Quote every line from the top of the listing down to and including the line that contains "0.06), .8), fl)".

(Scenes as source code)
-- -- --

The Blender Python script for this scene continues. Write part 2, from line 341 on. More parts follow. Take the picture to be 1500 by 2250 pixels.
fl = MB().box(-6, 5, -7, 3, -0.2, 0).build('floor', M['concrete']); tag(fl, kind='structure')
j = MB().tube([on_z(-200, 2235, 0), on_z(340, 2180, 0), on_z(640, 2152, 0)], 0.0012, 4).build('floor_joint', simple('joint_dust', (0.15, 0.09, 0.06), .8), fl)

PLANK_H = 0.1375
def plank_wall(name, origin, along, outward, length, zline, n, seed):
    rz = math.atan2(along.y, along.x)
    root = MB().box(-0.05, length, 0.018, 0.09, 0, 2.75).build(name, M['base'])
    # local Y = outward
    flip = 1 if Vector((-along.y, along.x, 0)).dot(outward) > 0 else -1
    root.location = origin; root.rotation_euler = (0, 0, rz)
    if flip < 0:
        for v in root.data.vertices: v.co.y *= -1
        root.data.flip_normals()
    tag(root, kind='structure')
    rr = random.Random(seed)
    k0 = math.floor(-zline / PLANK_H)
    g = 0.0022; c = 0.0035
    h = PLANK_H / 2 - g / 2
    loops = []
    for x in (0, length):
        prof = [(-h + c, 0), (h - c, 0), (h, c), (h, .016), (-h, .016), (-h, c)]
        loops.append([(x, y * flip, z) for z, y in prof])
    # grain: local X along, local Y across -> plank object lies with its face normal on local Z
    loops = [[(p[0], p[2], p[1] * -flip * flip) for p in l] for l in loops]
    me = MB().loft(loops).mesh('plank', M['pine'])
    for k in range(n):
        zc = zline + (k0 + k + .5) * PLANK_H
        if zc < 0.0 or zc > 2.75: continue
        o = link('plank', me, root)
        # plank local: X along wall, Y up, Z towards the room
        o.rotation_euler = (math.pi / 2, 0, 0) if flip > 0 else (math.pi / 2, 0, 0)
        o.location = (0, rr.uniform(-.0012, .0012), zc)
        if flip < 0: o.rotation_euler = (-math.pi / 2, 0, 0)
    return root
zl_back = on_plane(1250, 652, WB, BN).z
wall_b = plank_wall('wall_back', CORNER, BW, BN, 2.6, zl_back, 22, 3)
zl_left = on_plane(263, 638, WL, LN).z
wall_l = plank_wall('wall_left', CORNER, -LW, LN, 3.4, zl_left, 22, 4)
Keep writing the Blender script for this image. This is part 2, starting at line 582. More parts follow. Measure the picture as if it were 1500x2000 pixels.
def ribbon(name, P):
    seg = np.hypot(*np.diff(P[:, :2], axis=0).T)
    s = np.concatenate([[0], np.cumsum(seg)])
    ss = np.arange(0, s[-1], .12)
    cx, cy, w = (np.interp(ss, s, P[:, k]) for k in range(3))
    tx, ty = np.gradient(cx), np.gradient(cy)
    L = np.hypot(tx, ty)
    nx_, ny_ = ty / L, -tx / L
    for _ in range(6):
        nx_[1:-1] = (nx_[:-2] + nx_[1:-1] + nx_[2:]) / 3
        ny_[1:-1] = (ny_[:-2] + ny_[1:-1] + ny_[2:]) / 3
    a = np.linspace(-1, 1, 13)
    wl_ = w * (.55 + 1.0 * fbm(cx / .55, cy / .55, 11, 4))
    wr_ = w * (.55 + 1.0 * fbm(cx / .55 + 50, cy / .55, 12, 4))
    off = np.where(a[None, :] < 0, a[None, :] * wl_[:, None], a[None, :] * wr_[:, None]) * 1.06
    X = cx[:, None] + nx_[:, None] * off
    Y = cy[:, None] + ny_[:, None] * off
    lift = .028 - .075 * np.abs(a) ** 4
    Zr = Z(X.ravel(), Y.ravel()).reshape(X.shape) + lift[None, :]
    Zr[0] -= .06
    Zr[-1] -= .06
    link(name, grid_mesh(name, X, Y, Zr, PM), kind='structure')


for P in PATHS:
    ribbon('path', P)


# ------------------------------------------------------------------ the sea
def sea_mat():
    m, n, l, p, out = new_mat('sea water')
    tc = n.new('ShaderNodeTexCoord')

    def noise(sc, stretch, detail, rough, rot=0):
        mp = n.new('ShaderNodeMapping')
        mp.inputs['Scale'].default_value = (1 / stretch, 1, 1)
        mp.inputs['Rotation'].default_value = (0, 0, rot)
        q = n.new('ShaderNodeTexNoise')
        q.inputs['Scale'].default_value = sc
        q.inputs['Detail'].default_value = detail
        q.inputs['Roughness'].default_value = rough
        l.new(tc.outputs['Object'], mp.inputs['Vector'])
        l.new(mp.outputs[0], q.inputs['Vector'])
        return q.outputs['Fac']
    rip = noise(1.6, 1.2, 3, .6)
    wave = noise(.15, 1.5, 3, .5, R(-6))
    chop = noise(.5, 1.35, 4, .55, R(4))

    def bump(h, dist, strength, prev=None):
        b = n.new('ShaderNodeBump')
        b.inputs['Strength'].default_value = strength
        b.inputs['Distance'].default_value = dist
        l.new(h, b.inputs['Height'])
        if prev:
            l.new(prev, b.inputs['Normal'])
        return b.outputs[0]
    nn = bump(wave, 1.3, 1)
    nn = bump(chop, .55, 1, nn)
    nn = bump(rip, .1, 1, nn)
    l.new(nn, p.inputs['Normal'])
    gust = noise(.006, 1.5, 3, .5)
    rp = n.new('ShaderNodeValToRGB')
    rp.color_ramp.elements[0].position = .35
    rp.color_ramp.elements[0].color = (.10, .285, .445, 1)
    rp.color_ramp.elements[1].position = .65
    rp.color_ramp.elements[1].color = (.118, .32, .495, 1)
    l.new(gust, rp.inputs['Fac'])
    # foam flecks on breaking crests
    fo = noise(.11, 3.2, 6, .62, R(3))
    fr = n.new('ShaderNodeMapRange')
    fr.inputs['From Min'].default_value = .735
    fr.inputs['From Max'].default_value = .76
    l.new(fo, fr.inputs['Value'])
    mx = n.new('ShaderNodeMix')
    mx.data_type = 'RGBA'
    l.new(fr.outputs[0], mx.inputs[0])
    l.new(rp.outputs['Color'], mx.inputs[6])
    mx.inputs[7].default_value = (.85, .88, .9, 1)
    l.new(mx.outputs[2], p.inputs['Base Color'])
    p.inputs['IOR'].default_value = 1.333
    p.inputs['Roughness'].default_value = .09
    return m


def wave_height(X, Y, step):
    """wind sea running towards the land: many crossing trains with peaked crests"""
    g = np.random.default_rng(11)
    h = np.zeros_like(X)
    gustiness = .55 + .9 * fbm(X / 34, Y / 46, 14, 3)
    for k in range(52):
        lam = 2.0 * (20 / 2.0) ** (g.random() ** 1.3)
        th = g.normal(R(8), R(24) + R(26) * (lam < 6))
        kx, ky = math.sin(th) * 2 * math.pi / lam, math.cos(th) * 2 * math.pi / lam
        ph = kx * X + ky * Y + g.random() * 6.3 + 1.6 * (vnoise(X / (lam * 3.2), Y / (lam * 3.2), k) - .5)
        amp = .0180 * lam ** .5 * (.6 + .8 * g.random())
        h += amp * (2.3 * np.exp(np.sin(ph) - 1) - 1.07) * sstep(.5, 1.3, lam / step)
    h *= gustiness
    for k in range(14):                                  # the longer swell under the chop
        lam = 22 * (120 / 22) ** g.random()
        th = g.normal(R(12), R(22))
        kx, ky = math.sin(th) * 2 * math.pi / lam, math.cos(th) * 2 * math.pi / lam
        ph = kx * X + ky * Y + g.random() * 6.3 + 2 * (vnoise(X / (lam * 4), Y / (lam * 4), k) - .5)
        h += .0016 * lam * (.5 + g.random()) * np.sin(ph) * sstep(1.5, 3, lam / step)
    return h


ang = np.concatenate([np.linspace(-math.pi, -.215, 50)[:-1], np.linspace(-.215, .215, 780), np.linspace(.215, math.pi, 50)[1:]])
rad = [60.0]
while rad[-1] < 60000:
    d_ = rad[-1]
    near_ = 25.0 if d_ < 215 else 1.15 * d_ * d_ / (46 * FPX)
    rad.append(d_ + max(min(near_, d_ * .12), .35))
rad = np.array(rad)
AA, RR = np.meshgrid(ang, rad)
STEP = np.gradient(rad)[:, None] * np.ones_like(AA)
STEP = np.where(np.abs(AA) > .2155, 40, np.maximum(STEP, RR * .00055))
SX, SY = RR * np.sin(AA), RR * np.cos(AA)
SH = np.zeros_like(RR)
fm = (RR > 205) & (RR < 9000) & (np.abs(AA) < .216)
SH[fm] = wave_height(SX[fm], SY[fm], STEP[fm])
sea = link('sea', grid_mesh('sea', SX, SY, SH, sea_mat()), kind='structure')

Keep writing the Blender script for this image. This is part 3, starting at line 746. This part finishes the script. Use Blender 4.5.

-- -- --

Full solution
The Blender Python script for this scene continues. Write part 2, from line 341 on. More parts follow. Take the picture to be 1500 by 2250 pixels.
fl = MB().box(-6, 5, -7, 3, -0.2, 0).build('floor', M['concrete']); tag(fl, kind='structure')
j = MB().tube([on_z(-200, 2235, 0), on_z(340, 2180, 0), on_z(640, 2152, 0)], 0.0012, 4).build('floor_joint', simple('joint_dust', (0.15, 0.09, 0.06), .8), fl)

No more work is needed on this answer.